Task details:
Report how many lines contain "scene"; state the number and nothing else.

:: Extracted entries

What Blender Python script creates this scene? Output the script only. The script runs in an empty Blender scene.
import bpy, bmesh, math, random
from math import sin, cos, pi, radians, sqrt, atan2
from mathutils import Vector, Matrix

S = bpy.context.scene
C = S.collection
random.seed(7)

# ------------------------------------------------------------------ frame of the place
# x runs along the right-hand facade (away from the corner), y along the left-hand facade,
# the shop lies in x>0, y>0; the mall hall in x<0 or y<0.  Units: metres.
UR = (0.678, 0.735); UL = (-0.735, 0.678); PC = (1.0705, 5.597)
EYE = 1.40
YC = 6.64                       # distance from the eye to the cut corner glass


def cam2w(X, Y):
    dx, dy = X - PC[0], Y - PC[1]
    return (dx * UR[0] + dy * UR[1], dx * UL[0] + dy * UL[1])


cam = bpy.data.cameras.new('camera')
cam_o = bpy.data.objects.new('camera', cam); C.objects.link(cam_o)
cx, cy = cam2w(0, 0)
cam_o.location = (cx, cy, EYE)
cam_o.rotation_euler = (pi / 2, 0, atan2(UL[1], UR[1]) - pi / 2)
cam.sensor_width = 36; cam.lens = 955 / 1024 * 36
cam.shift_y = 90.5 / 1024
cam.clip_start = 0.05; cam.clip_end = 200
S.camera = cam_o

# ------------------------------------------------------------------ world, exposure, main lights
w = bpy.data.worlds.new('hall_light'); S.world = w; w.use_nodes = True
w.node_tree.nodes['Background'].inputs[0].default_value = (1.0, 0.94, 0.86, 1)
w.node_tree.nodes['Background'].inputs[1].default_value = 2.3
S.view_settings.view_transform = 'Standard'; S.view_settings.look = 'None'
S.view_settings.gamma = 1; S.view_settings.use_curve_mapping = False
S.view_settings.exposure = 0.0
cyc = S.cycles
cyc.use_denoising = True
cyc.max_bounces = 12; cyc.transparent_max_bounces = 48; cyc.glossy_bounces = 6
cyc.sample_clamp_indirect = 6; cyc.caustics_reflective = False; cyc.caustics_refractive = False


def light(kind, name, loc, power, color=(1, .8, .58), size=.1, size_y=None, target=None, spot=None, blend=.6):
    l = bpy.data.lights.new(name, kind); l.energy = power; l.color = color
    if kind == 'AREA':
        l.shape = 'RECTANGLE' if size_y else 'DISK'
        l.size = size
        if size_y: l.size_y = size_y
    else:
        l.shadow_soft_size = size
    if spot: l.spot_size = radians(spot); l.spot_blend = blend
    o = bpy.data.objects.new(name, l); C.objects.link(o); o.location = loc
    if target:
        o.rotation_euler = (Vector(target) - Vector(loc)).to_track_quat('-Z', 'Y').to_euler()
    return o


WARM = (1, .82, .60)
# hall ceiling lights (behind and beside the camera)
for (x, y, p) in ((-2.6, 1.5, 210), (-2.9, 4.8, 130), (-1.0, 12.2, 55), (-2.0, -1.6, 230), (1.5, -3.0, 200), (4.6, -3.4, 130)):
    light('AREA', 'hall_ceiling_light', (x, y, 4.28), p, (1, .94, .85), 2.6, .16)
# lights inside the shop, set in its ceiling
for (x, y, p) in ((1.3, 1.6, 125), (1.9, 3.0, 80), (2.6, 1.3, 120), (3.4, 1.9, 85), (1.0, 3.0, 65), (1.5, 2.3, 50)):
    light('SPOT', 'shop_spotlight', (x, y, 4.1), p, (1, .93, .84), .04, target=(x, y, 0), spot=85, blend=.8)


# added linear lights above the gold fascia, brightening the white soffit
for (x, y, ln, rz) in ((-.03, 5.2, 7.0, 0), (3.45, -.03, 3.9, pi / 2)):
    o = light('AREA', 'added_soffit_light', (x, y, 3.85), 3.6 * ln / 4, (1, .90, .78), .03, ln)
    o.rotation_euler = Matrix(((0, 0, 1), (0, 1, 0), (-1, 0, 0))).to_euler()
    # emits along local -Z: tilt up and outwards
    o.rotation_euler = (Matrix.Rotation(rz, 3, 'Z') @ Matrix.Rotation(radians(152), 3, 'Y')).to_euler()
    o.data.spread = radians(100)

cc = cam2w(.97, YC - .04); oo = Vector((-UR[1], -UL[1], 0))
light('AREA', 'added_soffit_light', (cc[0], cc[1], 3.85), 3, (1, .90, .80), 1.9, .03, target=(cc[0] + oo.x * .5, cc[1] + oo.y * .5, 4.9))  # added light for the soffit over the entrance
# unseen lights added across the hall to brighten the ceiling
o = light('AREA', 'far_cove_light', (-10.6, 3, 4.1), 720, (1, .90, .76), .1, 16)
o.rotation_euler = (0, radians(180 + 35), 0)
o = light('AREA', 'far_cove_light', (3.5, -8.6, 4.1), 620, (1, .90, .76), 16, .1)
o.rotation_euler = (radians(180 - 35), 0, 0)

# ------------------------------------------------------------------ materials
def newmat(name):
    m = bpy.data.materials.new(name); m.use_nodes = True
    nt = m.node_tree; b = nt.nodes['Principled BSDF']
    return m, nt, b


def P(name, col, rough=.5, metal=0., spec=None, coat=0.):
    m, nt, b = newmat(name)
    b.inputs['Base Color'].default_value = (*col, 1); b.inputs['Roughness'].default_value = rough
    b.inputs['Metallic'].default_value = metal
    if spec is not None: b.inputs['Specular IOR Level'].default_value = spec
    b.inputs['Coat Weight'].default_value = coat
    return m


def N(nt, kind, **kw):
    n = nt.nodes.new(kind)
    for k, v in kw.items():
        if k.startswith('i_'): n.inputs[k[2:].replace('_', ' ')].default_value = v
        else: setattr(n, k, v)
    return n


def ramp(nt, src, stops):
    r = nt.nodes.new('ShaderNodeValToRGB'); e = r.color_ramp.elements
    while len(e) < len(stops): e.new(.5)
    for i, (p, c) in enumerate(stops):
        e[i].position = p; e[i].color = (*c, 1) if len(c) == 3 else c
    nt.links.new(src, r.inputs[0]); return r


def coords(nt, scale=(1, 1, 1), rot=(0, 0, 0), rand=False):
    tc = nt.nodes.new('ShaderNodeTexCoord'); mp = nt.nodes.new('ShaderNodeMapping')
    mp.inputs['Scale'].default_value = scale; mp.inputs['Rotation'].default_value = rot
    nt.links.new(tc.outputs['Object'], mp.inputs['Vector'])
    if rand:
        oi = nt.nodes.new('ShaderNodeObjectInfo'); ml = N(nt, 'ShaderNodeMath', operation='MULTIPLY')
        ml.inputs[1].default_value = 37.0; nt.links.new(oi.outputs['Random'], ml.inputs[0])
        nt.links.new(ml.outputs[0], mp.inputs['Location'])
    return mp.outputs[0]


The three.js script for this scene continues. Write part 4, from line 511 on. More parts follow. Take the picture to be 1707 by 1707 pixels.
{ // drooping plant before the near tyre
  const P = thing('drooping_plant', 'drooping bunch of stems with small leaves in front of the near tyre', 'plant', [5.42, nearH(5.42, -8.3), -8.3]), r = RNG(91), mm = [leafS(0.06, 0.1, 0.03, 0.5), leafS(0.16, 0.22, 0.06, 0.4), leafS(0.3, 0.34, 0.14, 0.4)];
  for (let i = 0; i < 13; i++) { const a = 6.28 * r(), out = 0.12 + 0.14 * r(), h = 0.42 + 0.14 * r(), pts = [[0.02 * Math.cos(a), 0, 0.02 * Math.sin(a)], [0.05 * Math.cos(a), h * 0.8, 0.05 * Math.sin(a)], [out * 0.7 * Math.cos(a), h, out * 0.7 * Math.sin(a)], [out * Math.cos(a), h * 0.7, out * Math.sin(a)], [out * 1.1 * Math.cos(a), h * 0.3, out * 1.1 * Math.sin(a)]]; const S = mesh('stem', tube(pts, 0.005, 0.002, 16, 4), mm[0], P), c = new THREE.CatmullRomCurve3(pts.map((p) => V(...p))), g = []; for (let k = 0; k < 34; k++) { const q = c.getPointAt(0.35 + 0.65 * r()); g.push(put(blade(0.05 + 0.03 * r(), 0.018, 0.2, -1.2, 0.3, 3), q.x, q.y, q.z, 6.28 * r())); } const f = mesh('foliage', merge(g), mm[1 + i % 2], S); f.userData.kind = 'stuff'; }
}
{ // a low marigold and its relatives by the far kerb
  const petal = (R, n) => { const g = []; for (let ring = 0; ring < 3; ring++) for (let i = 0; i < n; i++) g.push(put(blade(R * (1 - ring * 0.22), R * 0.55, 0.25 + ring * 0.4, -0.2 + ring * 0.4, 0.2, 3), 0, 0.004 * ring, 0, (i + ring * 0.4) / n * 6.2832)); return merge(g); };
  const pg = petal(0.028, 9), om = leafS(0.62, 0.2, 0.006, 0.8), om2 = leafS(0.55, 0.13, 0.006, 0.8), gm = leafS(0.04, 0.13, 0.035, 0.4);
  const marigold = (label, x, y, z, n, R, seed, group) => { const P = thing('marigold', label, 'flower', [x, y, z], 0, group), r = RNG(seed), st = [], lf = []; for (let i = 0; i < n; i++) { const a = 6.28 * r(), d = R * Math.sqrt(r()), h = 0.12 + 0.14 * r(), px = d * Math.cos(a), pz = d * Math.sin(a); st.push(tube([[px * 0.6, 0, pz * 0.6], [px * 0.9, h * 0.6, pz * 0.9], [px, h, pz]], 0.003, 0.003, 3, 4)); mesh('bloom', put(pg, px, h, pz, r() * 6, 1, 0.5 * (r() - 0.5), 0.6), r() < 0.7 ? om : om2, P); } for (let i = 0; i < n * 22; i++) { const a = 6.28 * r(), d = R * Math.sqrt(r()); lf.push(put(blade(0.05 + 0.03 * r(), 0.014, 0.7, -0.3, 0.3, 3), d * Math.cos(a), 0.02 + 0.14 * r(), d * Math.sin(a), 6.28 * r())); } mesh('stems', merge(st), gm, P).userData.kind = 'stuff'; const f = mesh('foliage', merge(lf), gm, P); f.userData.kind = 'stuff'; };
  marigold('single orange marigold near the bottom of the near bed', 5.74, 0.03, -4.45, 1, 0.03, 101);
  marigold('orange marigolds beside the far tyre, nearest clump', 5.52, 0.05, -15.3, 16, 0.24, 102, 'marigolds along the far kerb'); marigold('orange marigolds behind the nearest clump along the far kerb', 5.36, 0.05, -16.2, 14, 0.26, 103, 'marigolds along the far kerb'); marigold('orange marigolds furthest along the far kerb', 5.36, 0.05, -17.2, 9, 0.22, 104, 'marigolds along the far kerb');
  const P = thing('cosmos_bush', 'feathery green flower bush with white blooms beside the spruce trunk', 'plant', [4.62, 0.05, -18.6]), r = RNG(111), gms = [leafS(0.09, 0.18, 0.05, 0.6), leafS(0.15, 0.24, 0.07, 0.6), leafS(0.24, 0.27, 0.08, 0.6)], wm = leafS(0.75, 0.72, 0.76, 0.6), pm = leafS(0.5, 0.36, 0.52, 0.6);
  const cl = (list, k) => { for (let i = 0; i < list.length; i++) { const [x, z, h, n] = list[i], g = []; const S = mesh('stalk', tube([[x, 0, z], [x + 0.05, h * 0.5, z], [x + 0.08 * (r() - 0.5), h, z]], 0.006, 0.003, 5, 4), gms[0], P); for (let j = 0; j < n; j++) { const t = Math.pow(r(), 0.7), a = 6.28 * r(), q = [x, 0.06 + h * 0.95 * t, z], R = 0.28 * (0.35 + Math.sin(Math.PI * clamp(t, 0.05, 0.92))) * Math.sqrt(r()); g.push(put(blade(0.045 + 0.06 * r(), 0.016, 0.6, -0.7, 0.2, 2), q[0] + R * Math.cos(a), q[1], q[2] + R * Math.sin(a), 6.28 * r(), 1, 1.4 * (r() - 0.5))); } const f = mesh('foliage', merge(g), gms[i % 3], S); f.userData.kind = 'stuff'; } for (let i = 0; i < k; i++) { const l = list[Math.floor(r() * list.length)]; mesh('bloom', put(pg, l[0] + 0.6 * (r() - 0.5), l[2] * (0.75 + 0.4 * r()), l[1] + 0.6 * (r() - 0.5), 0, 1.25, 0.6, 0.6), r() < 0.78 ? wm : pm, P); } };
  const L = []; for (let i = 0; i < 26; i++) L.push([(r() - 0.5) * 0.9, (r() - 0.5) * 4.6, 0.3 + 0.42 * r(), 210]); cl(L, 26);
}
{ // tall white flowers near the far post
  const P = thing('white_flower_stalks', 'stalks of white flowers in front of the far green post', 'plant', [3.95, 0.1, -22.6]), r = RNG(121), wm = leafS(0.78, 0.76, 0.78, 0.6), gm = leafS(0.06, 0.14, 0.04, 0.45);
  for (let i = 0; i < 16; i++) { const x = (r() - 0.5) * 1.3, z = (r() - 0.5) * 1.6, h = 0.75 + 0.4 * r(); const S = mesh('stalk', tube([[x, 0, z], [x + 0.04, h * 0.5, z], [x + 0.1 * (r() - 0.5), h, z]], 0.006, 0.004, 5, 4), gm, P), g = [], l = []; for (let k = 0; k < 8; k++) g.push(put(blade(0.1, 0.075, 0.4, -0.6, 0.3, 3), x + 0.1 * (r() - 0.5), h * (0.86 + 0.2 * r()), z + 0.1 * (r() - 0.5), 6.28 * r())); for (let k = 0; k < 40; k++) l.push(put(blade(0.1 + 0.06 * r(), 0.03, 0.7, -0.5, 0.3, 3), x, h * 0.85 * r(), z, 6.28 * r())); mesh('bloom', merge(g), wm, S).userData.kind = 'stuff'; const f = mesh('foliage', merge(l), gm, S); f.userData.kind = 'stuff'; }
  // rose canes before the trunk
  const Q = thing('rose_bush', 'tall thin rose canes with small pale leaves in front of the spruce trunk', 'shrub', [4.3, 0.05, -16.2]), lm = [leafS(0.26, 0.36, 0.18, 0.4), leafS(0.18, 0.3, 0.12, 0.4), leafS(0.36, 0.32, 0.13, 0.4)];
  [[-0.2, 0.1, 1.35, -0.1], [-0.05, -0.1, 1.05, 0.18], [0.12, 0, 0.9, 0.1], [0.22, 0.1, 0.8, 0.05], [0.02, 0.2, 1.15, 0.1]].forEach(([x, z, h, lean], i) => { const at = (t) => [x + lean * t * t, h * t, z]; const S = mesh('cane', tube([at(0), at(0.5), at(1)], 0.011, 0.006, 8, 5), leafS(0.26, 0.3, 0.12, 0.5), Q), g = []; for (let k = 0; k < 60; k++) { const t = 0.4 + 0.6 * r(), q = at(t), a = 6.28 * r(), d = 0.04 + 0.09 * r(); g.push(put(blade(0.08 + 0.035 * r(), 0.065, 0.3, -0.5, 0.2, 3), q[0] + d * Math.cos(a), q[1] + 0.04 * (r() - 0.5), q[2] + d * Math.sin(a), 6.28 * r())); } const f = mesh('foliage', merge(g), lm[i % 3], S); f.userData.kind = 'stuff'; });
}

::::

Answer for the task:
3